■ Directions: Quote only the lines from the top of the listing below down to and including the line with "b0 = Vector((xh-.032,Yp+s_*.026,zc_+.10));".

■ Provided data:
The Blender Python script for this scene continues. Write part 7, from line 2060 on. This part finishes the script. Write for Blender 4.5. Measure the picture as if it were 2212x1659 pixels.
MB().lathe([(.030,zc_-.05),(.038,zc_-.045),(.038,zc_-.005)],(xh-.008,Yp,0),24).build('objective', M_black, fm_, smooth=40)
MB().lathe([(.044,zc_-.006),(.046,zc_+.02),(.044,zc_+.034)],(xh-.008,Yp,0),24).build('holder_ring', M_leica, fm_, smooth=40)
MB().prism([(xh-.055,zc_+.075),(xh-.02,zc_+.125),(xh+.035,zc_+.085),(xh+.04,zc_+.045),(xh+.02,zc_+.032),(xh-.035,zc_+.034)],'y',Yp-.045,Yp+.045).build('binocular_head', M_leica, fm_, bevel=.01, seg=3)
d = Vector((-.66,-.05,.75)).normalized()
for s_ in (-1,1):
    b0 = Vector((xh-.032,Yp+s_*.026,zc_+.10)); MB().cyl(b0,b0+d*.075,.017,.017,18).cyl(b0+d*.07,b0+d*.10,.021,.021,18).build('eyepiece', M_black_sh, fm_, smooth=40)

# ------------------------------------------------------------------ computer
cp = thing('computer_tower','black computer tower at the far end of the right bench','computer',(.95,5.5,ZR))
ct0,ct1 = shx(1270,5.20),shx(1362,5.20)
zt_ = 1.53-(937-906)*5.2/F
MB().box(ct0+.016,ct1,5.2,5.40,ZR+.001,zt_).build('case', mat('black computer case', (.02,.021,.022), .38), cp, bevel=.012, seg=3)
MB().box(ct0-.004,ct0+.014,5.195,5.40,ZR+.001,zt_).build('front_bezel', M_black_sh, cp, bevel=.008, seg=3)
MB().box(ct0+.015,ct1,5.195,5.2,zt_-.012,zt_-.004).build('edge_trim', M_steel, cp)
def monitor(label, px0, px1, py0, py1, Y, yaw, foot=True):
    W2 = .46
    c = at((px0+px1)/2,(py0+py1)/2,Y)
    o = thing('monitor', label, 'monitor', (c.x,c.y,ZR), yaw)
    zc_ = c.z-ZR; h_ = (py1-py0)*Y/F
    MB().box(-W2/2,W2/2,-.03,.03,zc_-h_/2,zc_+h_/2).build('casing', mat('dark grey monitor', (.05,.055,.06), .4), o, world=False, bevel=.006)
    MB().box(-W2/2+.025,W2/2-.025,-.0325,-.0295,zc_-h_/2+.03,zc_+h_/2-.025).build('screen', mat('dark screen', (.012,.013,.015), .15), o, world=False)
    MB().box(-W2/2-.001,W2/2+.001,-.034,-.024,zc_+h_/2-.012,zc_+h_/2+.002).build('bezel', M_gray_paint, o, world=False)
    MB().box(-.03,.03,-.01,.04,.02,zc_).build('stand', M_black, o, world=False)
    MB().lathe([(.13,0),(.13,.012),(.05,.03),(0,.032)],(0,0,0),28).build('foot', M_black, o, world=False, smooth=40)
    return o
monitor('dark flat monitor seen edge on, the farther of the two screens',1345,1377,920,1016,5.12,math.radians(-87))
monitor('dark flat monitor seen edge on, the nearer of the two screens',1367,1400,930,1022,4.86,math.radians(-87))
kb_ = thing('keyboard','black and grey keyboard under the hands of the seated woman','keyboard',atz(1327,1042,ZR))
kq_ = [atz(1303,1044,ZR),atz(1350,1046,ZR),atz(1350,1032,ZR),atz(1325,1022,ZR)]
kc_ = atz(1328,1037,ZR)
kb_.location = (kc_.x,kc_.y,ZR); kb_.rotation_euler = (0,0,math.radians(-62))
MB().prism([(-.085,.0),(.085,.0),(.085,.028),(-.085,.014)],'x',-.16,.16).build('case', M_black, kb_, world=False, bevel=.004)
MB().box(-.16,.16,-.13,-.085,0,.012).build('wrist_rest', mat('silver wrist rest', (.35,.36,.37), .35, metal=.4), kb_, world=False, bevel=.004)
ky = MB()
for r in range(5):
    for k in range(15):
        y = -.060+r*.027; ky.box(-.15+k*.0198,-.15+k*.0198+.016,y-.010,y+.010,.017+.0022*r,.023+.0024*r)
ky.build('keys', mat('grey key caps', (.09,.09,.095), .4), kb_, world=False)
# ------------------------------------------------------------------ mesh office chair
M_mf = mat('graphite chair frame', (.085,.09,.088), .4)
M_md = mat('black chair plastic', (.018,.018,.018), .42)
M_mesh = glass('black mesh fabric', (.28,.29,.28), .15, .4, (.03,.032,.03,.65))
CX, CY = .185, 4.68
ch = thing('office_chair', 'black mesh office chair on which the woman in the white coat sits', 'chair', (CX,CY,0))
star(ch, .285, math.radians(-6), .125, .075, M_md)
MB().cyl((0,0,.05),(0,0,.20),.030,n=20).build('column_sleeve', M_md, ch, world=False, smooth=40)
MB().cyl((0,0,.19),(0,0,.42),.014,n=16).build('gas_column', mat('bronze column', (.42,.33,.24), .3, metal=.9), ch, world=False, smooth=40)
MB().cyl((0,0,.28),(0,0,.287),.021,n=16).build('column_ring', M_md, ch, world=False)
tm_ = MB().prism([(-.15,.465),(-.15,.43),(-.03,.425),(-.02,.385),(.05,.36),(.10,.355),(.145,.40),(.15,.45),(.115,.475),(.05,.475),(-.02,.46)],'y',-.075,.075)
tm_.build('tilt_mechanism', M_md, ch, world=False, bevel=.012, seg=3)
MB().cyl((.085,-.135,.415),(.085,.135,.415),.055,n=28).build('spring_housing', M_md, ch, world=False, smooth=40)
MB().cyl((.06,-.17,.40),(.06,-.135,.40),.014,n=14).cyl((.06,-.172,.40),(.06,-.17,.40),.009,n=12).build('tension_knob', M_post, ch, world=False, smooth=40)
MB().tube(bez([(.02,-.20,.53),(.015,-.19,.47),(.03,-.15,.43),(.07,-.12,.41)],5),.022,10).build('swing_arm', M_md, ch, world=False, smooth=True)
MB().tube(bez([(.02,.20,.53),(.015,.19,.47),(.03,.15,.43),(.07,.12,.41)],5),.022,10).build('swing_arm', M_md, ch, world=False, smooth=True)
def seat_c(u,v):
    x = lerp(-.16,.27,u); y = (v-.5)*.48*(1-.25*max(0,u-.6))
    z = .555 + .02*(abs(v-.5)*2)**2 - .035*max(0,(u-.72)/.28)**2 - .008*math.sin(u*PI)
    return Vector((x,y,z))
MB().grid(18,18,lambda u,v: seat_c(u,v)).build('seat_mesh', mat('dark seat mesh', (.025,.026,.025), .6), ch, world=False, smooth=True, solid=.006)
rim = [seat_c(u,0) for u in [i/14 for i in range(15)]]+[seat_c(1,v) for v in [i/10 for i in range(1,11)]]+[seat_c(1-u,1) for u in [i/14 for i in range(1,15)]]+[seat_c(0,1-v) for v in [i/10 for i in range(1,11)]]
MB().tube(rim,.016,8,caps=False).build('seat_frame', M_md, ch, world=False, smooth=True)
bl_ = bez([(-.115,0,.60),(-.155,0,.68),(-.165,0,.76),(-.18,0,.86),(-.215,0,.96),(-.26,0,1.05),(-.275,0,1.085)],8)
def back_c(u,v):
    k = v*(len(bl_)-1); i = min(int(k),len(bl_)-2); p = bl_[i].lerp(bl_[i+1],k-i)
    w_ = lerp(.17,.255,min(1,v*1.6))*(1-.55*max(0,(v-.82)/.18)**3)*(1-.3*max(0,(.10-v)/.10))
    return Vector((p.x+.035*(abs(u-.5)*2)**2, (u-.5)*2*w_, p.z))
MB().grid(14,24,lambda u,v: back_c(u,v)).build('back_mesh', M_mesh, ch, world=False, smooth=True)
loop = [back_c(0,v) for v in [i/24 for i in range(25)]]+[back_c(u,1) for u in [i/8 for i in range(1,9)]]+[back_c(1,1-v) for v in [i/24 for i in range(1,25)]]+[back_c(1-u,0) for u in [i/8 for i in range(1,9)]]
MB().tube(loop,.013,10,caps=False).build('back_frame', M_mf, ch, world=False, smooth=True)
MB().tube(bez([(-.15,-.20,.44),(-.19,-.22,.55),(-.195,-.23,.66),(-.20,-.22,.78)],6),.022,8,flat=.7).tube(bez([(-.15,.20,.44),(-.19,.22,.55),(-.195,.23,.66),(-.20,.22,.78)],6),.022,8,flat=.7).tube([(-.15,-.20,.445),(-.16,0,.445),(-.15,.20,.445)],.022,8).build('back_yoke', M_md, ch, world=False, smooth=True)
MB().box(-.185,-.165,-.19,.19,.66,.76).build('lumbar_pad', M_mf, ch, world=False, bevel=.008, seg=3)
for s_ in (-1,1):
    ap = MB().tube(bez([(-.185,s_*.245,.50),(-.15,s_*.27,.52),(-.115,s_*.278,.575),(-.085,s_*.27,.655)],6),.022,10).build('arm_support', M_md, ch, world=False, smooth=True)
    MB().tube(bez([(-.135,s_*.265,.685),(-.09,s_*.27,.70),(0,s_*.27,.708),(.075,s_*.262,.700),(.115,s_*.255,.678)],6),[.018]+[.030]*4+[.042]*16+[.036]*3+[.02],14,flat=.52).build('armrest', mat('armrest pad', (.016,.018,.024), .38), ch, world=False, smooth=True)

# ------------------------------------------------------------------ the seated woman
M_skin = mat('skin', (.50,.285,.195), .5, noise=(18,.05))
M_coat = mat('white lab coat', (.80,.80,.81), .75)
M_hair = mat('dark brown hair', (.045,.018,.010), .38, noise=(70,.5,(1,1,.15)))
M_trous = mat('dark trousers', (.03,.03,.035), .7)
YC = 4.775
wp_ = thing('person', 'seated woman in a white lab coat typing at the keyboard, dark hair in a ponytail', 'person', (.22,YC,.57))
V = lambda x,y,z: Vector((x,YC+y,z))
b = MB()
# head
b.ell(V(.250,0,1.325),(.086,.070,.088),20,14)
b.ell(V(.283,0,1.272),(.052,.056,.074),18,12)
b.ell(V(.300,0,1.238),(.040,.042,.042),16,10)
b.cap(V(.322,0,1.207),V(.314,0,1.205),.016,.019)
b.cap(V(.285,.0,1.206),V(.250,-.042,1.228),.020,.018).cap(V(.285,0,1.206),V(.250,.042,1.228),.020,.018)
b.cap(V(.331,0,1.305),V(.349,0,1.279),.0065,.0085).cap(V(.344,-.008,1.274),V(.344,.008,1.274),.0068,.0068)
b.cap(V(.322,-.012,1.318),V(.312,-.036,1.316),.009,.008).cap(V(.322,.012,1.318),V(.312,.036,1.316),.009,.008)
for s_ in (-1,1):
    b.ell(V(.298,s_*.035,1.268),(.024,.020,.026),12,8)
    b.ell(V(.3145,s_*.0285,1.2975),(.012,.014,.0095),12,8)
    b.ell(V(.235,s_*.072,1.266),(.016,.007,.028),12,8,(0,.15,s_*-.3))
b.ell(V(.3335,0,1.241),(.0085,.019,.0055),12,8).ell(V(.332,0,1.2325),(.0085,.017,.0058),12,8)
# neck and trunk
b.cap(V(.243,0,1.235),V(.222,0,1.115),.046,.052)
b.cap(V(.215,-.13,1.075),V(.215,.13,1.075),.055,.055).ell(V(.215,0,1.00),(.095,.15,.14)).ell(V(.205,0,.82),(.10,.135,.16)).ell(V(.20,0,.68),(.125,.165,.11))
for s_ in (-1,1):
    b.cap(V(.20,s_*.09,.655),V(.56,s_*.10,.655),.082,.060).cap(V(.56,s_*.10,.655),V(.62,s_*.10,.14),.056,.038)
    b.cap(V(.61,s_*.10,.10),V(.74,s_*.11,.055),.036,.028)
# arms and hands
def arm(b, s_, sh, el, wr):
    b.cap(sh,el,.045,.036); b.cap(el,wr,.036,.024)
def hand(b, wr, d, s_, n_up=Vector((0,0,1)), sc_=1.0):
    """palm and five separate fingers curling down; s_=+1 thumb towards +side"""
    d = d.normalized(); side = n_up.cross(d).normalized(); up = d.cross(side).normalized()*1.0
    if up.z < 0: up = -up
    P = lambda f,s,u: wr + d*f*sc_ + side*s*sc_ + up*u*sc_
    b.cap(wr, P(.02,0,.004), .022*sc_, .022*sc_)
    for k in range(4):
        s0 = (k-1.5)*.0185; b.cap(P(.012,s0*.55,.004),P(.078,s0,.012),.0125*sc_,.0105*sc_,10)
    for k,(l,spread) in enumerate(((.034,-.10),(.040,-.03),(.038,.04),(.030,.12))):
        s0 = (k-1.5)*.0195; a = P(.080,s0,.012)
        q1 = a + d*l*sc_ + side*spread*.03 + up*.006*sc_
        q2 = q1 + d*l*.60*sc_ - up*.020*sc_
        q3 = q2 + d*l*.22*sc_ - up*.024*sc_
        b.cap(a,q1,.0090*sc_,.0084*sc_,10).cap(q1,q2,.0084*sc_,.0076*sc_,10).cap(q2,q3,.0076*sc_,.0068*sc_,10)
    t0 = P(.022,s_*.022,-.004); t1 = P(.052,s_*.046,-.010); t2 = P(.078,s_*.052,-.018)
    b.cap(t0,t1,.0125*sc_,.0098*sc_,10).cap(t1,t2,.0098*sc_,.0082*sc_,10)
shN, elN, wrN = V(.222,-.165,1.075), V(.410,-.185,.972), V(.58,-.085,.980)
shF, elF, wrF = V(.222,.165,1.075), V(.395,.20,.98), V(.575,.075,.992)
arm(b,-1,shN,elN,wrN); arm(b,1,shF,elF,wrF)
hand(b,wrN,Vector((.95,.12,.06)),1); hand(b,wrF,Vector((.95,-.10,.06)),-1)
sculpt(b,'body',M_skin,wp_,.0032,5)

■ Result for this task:
The Blender Python script for this scene continues. Write part 7, from line 2060 on. This part finishes the script. Write for Blender 4.5. Measure the picture as if it were 2212x1659 pixels.
MB().lathe([(.030,zc_-.05),(.038,zc_-.045),(.038,zc_-.005)],(xh-.008,Yp,0),24).build('objective', M_black, fm_, smooth=40)
MB().lathe([(.044,zc_-.006),(.046,zc_+.02),(.044,zc_+.034)],(xh-.008,Yp,0),24).build('holder_ring', M_leica, fm_, smooth=40)
MB().prism([(xh-.055,zc_+.075),(xh-.02,zc_+.125),(xh+.035,zc_+.085),(xh+.04,zc_+.045),(xh+.02,zc_+.032),(xh-.035,zc_+.034)],'y',Yp-.045,Yp+.045).build('binocular_head', M_leica, fm_, bevel=.01, seg=3)
d = Vector((-.66,-.05,.75)).normalized()
for s_ in (-1,1):
    b0 = Vector((xh-.032,Yp+s_*.026,zc_+.10)); MB().cyl(b0,b0+d*.075,.017,.017,18).cyl(b0+d*.07,b0+d*.10,.021,.021,18).build('eyepiece', M_black_sh, fm_, smooth=40)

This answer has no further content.